Longas chuvas têm caído este ano sobre boa parte da Bahia, mudando completamente o cenário que a televisão acostumou o público a ver, com animais magros, aguadas secas e paisagem ressequida. A desolação tradicional foi substituída por animais engordando, pastos verdejantes e rios que correm, caudalosos, em algumas regiões do estado. Espera-se que o milho seja abundante nos festejos juninos e que a safra do feijão também seja boa, para ficar apenas em dois dos produtos mais tradicionais da região.
Infelizmente chuvas abundantes não constituem rotina no semiárido e o Brasil levou séculos para descobrir que não há fórmula para “acabar com a seca”, conforme se disse durante muito tempo, mas que o caminho mais adequado é o da convivência com o fenômeno, buscando adaptar a população e suas atividades produtivas ao clima local.
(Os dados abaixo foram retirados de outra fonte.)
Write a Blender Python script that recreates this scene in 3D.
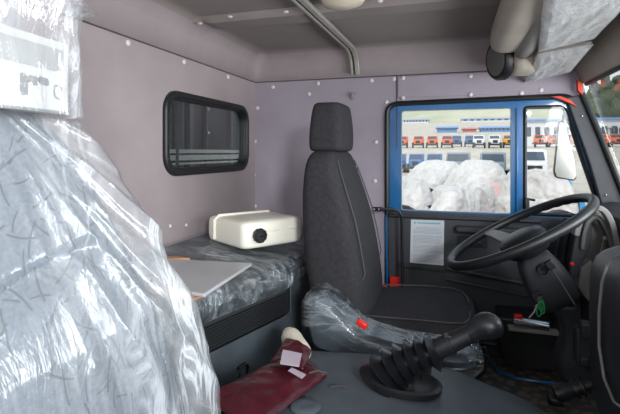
import bpy, bmesh, math, random
from mathutils import Vector, Matrix, noise
random.seed(7)
PI = math.pi
for o in list(bpy.data.objects): bpy.data.objects.remove(o)
C = bpy.context.scene.collection
S = bpy.context.scene

# ------------------------------------------------------------------ camera
F, HX, HY, EYE = 450.0, 310.0, 152.0, 1.0
YAW = math.radians(17.3); CA, SA = math.cos(YAW), math.sin(YAW)
cam_d = bpy.data.cameras.new('camera'); cam = bpy.data.objects.new('camera', cam_d); C.objects.link(cam)
cam.location = (0, 0, EYE); cam.rotation_euler = (PI/2, 0, YAW)
cam_d.sensor_width = 36; cam_d.lens = F/620*36; cam_d.shift_y = -(207-HY)/620; cam_d.clip_start = 0.02; cam_d.clip_end = 2000
S.camera = cam
def at(px, py, X=None, Y=None, Z=None):
    """world point seen at a pixel of the photograph, on the plane X=, Y= or Z="""
    u = (px-HX)/F; v = (HY-py)/F
    d = Vector((u*CA-SA, u*SA+CA, v))
    t = X/d.x if X is not None else Y/d.y if Y is not None else (Z-EYE)/d.z
    return Vector((d.x*t, d.y*t, EYE+d.z*t))

# ------------------------------------------------------------------ light
S.view_settings.view_transform = 'Standard'; S.view_settings.look = 'None'
S.view_settings.gamma = 1; S.view_settings.exposure = 0.14; S.view_settings.use_curve_mapping = False
W = bpy.data.worlds.new('sky'); S.world = W; W.use_nodes = True
wn = W.node_tree.nodes; wl = W.node_tree.links
bg = wn['Background']
tc = wn.new('ShaderNodeTexCoord'); sep = wn.new('ShaderNodeSeparateXYZ'); rp = wn.new('ShaderNodeValToRGB')
wl.new(tc.outputs['Generated'], sep.inputs[0]); wl.new(sep.outputs['Z'], rp.inputs[0]); wl.new(rp.outputs[0], bg.inputs[0])
rp.color_ramp.elements[0].position = 0.0; rp.color_ramp.elements[0].color = (0.95, 0.97, 1, 1)
rp.color_ramp.elements[1].position = 0.6; rp.color_ramp.elements[1].color = (0.72, 0.85, 1, 1)
bg.inputs[1].default_value = 1.05
def area(name, loc, target, sx, sy, power, col=(1,1,1)):
    d = bpy.data.lights.new(name, 'AREA'); d.shape = 'RECTANGLE'; d.size = sx; d.size_y = sy; d.energy = power; d.color = col
    o = bpy.data.objects.new(name, d); C.objects.link(o); o.location = loc
    o.rotation_euler = (Vector(target)-Vector(loc)).to_track_quat('-Z', 'Y').to_euler()
    return o
sd = bpy.data.lights.new('sun', 'SUN'); sd.energy = 2.4; sd.angle = math.radians(6); sd.color = (1, 0.96, 0.9)
so = bpy.data.objects.new('sun', sd); C.objects.link(so); so.rotation_euler = Vector((0.35, 0.75, -0.9)).to_track_quat('-Z', 'Y').to_euler()
area('daylight_through_passenger_door', (1.35, -1.62, 1.68), (-0.3, 1.4, 1.0), 0.50, 0.50, 98, (0.93, 0.97, 1))
area('flash_lamp', (-0.10, -0.03, 1.12), (-0.30, 2.0, 0.92), 0.10, 0.08, 2.5, (1, 0.97, 0.93))
area('daylight_through_windshield', (1.15, 1.1, 1.0), (0.0, 1.5, 1.35), 1.8, 0.5, 38, (0.95, 0.98, 1))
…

Em períodos mais chuvosos, muita água se acumula em açudes e aguadas, mas com a próxima estiagem os problemas de acesso a recursos hídricos se avolumam novamente. Um dos motivos é que praticamente não se utiliza a água acumulada nos reservatórios para irrigação, por exemplo. O outro problema é que muito da infraestrutura hídrica fica em propriedades particulares, de parlamentares e chefetes políticos do interior.
Há décadas o Nordeste era uma das regiões do mundo com maior número de reservatórios superficiais de água. Como o produto não era utilizado – ou a utilização não atendia a população mais necessitada – o problema da convivência com a seca nunca foi solucionado.
Indústria da Seca
A ausência de soluções adequadas produziu a chamada indústria da seca. Quando as pessoas começavam a morrer, recursos eram canalizados para atender os “flagelados”, que continuavam morrendo porque prefeitos, deputados, senadores e governadores embolsavam o dinheiro que deveria socorrer as vítimas do flagelo.
Hoje o problema é menor porque o acesso à água – pelo menos para beber e para as necessidades mais urgentes – se ampliou grandemente e porque o Brasil conta com um programa assistencial eficaz como o Bolsa Família. Com ele, tornam-se dispensáveis as “frentes-de-trabalho” e outras formas de enriquecimento ilícito empregados pelos coroneis nordestinos.
Mas, mesmo com o problema menor, soluções mais perenes ainda estão distantes. Com as estiagens perdem-se safras, os rebanhos definham ou são dizimados e o pouco capital que famílias acumulam com muito esforço se desfaz. A vida no Nordeste rural é feita de um eterno recomeçar.
Alternativas
A convivência com a seca figura nos discursos de todos os políticos, principalmente em períodos eleitorais. Todavia, muito pouco se fez e se faz para migrar do confortável assistencialismo que retorna com a próxima seca para estratégias de convivência que emancipam e tornam os eleitores mais ariscos, menos propensos a carrear votos para especialistas em tapinhas nas costas.
Estimular cultivos mais apropriados ao clima, fomentar a criação de animais e raças mais resistentes, incentivar a agroindustrialização e o melhor aproveitamento dos recursos disponíveis são apenas algumas sugestões exaustivamente apresentadas, mas cuja implementação pouca gente se habilita a incentivar.
Como o maior volume de chuvas no semiárido cai de fevereiro a maio, é possível que, lamentavelmente tenhamos em breve imagens de animais magros, pastos arrasados e clima desolador. Só que, ainda assim, muitos permanecerão apegados às “grandes obras” – como a transposição do São Francisco – e a outras ficções que perpetuam o atraso no Brasil setentrional.